Task requirements =
Everything from the first line to the line containing "COL = scene.collection" is to be repeated exactly; nothing past it.

=======

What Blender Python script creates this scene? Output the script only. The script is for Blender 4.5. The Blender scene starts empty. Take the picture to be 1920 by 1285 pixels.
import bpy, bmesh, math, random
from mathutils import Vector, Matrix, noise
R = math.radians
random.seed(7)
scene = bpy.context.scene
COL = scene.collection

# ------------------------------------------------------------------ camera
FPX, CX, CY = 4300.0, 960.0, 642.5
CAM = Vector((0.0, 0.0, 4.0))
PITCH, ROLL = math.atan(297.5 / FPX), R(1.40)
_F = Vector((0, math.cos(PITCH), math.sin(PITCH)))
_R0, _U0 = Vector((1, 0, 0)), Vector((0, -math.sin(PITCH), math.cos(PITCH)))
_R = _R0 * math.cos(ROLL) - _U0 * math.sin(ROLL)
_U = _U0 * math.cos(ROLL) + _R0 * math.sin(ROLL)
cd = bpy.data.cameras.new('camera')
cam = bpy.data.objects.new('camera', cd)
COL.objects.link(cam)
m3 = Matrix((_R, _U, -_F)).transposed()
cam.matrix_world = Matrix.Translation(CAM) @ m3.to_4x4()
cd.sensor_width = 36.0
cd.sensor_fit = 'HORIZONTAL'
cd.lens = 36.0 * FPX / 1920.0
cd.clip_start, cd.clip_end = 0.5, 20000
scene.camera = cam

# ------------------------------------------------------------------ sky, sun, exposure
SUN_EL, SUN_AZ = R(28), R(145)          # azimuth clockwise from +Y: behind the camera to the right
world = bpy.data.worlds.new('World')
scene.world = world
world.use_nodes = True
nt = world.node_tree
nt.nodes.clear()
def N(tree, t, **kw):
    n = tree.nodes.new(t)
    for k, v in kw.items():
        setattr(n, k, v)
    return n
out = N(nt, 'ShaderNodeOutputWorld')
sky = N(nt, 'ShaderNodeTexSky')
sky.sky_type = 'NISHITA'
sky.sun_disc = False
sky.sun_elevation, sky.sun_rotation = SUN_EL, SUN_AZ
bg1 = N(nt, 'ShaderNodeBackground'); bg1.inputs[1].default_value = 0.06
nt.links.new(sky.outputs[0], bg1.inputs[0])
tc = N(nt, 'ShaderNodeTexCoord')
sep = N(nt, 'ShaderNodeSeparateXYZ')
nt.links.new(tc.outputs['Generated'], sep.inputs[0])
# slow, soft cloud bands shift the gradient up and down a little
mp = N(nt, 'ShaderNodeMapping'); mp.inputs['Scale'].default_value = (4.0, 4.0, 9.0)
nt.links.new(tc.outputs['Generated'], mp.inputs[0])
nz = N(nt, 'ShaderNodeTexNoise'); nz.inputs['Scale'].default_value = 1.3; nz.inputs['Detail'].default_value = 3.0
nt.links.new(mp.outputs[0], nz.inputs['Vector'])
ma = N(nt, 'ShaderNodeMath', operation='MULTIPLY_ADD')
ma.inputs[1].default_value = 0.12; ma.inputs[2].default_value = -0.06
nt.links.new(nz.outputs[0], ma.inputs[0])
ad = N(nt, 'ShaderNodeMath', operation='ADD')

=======

Reply =
What Blender Python script creates this scene? Output the script only. The script is for Blender 4.5. The Blender scene starts empty. Take the picture to be 1920 by 1285 pixels.
import bpy, bmesh, math, random
from mathutils import Vector, Matrix, noise
R = math.radians
random.seed(7)
scene = bpy.context.scene
COL = scene.collection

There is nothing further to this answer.